Annexe : texte biblique en relation
Alors on me dit : « Il te faut de nouveau prophétiser contre une foule de peuples, de nations, de langues et de rois ». Puis on me donna un roseau, une sorte de baguette, en me disant : « Lève‐toi pour mesurer le Temple de Dieu, l’autel et les adorateurs qui s’y trouvent ; quant au parvis extérieur du Temple, laisse‐le, ne le mesure pas, car on l’a donné aux païens : ils fouleront la Ville Sainte durant 42 mois. Mais je donnerai à mes deux témoins de prophétiser pendant 1260 jours, revêtus de sacs ». Ce sont les deux oliviers et les deux flambeaux qui se tiennent devant le Maître de la terre.
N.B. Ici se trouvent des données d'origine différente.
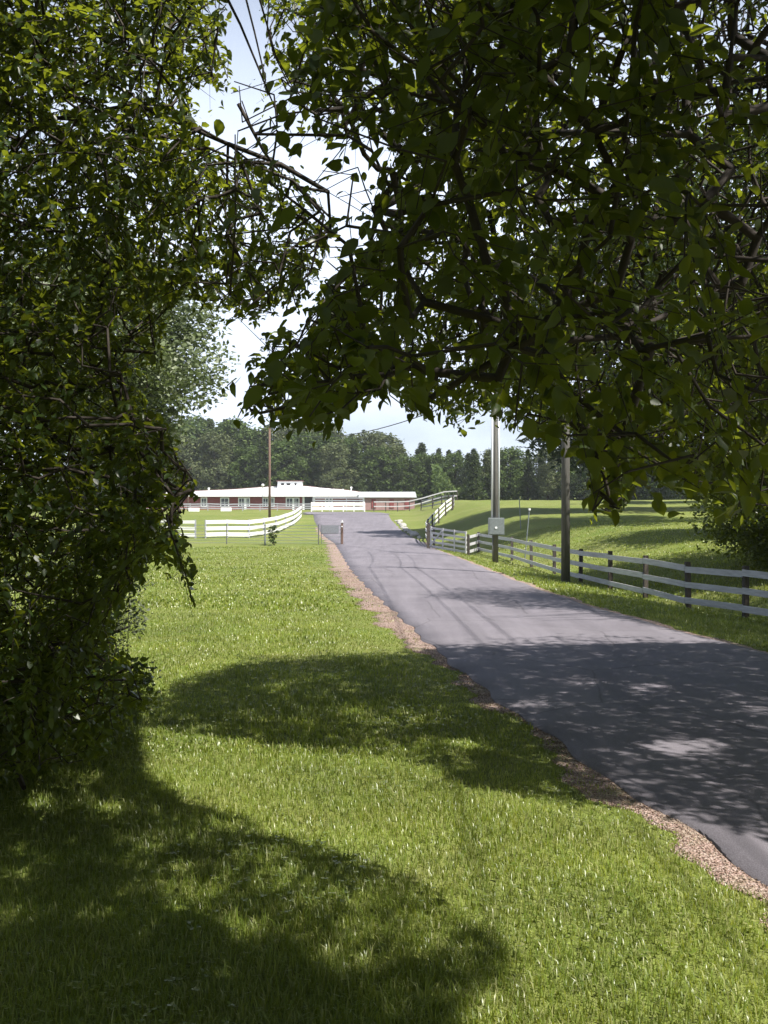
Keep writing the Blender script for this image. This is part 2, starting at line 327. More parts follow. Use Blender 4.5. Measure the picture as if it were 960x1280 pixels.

Si l’on s’avisait de les malmener, un feu jaillirait de leur bouche pour dévorer leurs ennemis ; oui, qui s’aviserait de les malmener, c’est ainsi qu’il lui faudrait périr. Ils ont pouvoir de clore le ciel afin que nulle pluie ne tombe durant le temps de leur mission ; ils ont aussi pouvoir sur les eaux, de les changer en sang, et pouvoir de frapper la terre de mille fléaux, aussi souvent qu’ils le voudront. Mais quand ils auront fini de rendre témoignage, la Bête qui surgit de l’Abîme viendra guerroyer contre eux, les vaincre et les tuer. Et leurs cadavres, sur la place de la Grande Cité, Sodome ou Égypte comme on l’appelle symboliquement, là où leur Seigneur aussi fut crucifié, leurs cadavres demeurent exposés aux regards des peuples, des races, des langues et des nations, durant trois jours et demi, sans qu’il soit permis de les mettre au tombeau. Les habitants de la terre s’en réjouissent et s’en félicitent ; ils échangent des présents, car ces deux prophètes leur avaient causé bien des tourments. Mais, passés les trois jours et demi, Dieu leur infusa un souffle de vie qui les remit sur pieds, au grand effroi de ceux qui les regardaient. J’entendis alors une voix puissante leur crier du ciel : « Montez ici ! » Ils montèrent donc au ciel dans la nuée, aux yeux de leurs ennemis. À cette heure-là, il se fit un violent tremblement de terre, et le dixième de la ville croula, et dans le cataclysme périrent 7000 personnes. Les survivants, saisis d’effroi, rendirent gloire au Dieu du ciel.